Koran-koran terbit dengan ancaman di halaman depan. Berita Harian, koran berbahasa Melayu, mengutip pernyataan Mahatir ” Demonstrasi Mengganggu Kepentingan Umum.” Utusan Melayu yang dekat dengan petinggi partai resmi, memuat larangan yang lebih tegas “Jangan Sertai Black 14” Peringatan ini jelas ditujukan kepada publik agar tidak ikut demonstrasi yang diorganisir barisan oposisi. Mereka menyebut peristiwa penangkapan Anwar Ibrahim sebagai Black 14. Koran-koran berbahasa Inggris juga tak kurang-kurang mengecilkan hati oposisi. The Star, misalnya, menulis “Stay Away”

Di tengah kepungan ancaman media itu, tentu saja para penggerak demo di kantor Suhakam (semacam Komnas HAM di Indonesia) itu diserbu rasa cemas. Tetapi kecemasan rupanya tak berlangsung lama. Ketika satu persatu pendukung oposisi berdatangan, ada semangat yang jalin menjalin saling menguatkan. Menjelang pukul 10 pagi, seribu lebih barisan oposisi berkumpul di halaman Suhakam. Dan, rasa cemas itu sirna tanpa berbekas. Ketika Wan Azizah wan Ismail, Presiden Partai Keadilan Nasional, turun dari mobilnya, massa tak kuasa menahan emosi. Mereka berteriak, tepuk tangan dengan tertib; menyerukan dukungan untuk Reformasi. Nama Mahatir dihujat berkali-kali di mimbar bebas itu. Seruan agar Mahatir segera turun juga tak kurang dikumandangkan.

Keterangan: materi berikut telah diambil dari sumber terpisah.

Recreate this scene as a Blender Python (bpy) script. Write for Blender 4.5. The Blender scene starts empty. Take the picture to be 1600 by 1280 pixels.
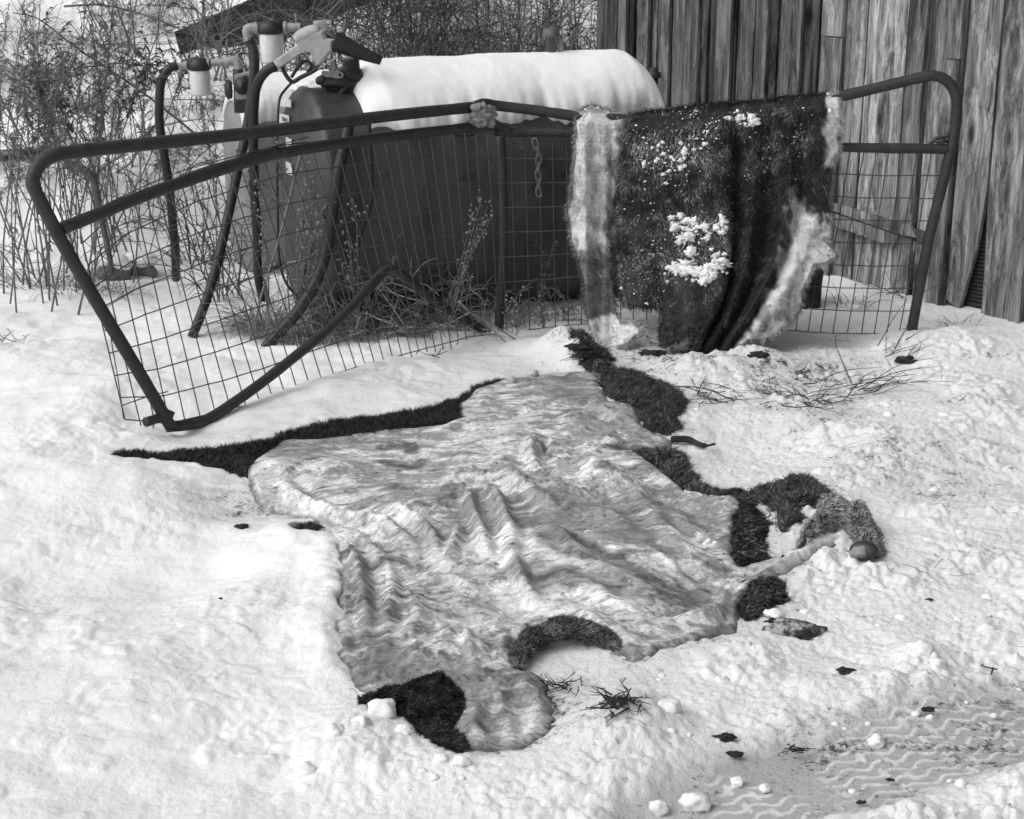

Dua jam kemudian, Memorandum berisi 10 pasal tentang hak asasi manusia itu, diterima Suhakam. Wan Azizah menutup acara dengan pidato pendek. Dan seribuan orang itu bubar dengan terttib. Sama sekali tidak terjadi keributan seperti yang ditudingkan rezim Mahatir. Tak seorang pun membawa molotov, seperti yang difitnahkan para pejabat negeri. Demonstrasi kali ini membuktikan dua hal sekaligus. Pertama, rakyat Malaysia bisa berdemokrasi dengan baik. Kedua, yang amat enting, mereka tidak takut pada ancaman Mahathir.

Dan rakyat yang telah membebaskan diri dari rasa takut adalah rakyat yang sebentar lagi akan memetik kemerdekaannya. Sekuat apapun rezim represif itu, tak akan kuat menahan keinginan rakyat. Rasanya memang cuma soal waktu. Cepat atau lambat, Mahathir pasti akan terdesak oleh energi rakyat Malaysia yang kini makin matang. Lima tahun lalu, ketika pertama kali menginjak Kuala Lumpur, rasanya sulit sekali menemukan kelompok-kelompok perlawanan yang mengambil jalan konfrontasi langsung dengan pemerintahan. Sekarang seperti jamur di musim hujan.

Malam harinya, bersama teman-teman itu saya menikmati teh tarik –teh susu khas Malaysia– di kedai pinggiran jalan. Tiba-tiba, seorang redaktur media datang membawa berita. Abdullah Badawi, Menteri Dalam Negeri Malaysia, menuding ada orang-orang Indonesia yang membantu gerakan oposisi di Malaysia. Pernyataan itu juga dilansir dalam berita televisi. Tetapi kami tak peduli dengan omongan Badawi. Kami yakin ada banyak kerjaan yang mesti diselesaikan esok-lusa.

Dan, Malaysia beruntung punya banyak pemuda yang berani membuang rasa cemas, mengambil jalan berisiko untuk memperbaiki keadaan. Seperti gadis dengan ransel biru tadi.